++++ DATA SUPPLIED

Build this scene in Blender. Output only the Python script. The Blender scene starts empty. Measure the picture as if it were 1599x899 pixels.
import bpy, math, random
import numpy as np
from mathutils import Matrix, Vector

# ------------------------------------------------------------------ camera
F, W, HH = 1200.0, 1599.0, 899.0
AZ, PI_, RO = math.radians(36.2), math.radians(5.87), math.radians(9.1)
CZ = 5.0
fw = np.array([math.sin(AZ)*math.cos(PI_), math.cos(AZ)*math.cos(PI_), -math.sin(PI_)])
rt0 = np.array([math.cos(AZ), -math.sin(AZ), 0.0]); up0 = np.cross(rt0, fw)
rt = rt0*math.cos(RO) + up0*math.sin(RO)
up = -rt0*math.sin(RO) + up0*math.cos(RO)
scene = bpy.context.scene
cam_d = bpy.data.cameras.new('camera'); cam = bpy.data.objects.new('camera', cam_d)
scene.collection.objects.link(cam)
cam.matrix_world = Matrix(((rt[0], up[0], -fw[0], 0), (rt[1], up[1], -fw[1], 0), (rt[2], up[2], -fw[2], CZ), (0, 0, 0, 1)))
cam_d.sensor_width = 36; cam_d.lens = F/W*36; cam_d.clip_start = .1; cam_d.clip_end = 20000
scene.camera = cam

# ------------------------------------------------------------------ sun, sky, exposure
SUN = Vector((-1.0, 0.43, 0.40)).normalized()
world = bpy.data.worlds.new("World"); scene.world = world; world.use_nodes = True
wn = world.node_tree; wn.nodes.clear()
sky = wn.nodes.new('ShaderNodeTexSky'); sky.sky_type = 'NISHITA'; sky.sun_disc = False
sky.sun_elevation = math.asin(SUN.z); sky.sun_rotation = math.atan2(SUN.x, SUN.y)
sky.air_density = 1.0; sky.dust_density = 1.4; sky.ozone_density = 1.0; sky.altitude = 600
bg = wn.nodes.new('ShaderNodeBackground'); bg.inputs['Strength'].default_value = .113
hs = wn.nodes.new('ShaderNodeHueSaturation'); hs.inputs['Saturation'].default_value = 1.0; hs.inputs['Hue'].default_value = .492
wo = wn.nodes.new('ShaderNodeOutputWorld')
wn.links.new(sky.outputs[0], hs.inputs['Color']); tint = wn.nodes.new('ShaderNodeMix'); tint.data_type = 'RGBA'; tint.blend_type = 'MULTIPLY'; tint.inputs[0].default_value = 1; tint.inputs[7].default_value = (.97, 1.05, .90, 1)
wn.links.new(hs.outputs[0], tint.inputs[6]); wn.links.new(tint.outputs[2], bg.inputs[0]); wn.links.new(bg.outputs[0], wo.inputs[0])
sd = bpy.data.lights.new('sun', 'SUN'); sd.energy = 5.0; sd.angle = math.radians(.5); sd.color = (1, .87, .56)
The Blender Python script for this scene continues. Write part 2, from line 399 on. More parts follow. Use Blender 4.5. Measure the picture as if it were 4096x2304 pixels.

++++++++

• _WHAT TO WORK ON_
Reproduce each record exactly, leaving nothing out.

• _FULL ANSWER_
Build this scene in Blender. Output only the Python script. The Blender scene starts empty. Measure the picture as if it were 1599x899 pixels.
import bpy, math, random
import numpy as np
from mathutils import Matrix, Vector

# ------------------------------------------------------------------ camera
F, W, HH = 1200.0, 1599.0, 899.0
AZ, PI_, RO = math.radians(36.2), math.radians(5.87), math.radians(9.1)
CZ = 5.0
fw = np.array([math.sin(AZ)*math.cos(PI_), math.cos(AZ)*math.cos(PI_), -math.sin(PI_)])
rt0 = np.array([math.cos(AZ), -math.sin(AZ), 0.0]); up0 = np.cross(rt0, fw)
rt = rt0*math.cos(RO) + up0*math.sin(RO)
up = -rt0*math.sin(RO) + up0*math.cos(RO)
scene = bpy.context.scene
cam_d = bpy.data.cameras.new('camera'); cam = bpy.data.objects.new('camera', cam_d)
scene.collection.objects.link(cam)
cam.matrix_world = Matrix(((rt[0], up[0], -fw[0], 0), (rt[1], up[1], -fw[1], 0), (rt[2], up[2], -fw[2], CZ), (0, 0, 0, 1)))
cam_d.sensor_width = 36; cam_d.lens = F/W*36; cam_d.clip_start = .1; cam_d.clip_end = 20000
scene.camera = cam

# ------------------------------------------------------------------ sun, sky, exposure
SUN = Vector((-1.0, 0.43, 0.40)).normalized()
world = bpy.data.worlds.new("World"); scene.world = world; world.use_nodes = True
wn = world.node_tree; wn.nodes.clear()
sky = wn.nodes.new('ShaderNodeTexSky'); sky.sky_type = 'NISHITA'; sky.sun_disc = False
sky.sun_elevation = math.asin(SUN.z); sky.sun_rotation = math.atan2(SUN.x, SUN.y)
sky.air_density = 1.0; sky.dust_density = 1.4; sky.ozone_density = 1.0; sky.altitude = 600
bg = wn.nodes.new('ShaderNodeBackground'); bg.inputs['Strength'].default_value = .113
hs = wn.nodes.new('ShaderNodeHueSaturation'); hs.inputs['Saturation'].default_value = 1.0; hs.inputs['Hue'].default_value = .492
wo = wn.nodes.new('ShaderNodeOutputWorld')
wn.links.new(sky.outputs[0], hs.inputs['Color']); tint = wn.nodes.new('ShaderNodeMix'); tint.data_type = 'RGBA'; tint.blend_type = 'MULTIPLY'; tint.inputs[0].default_value = 1; tint.inputs[7].default_value = (.97, 1.05, .90, 1)
wn.links.new(hs.outputs[0], tint.inputs[6]); wn.links.new(tint.outputs[2], bg.inputs[0]); wn.links.new(bg.outputs[0], wo.inputs[0])
sd = bpy.data.lights.new('sun', 'SUN'); sd.energy = 5.0; sd.angle = math.radians(.5); sd.color = (1, .87, .56)
The Blender Python script for this scene continues. Write part 2, from line 399 on. More parts follow. Use Blender 4.5. Measure the picture as if it were 4096x2304 pixels.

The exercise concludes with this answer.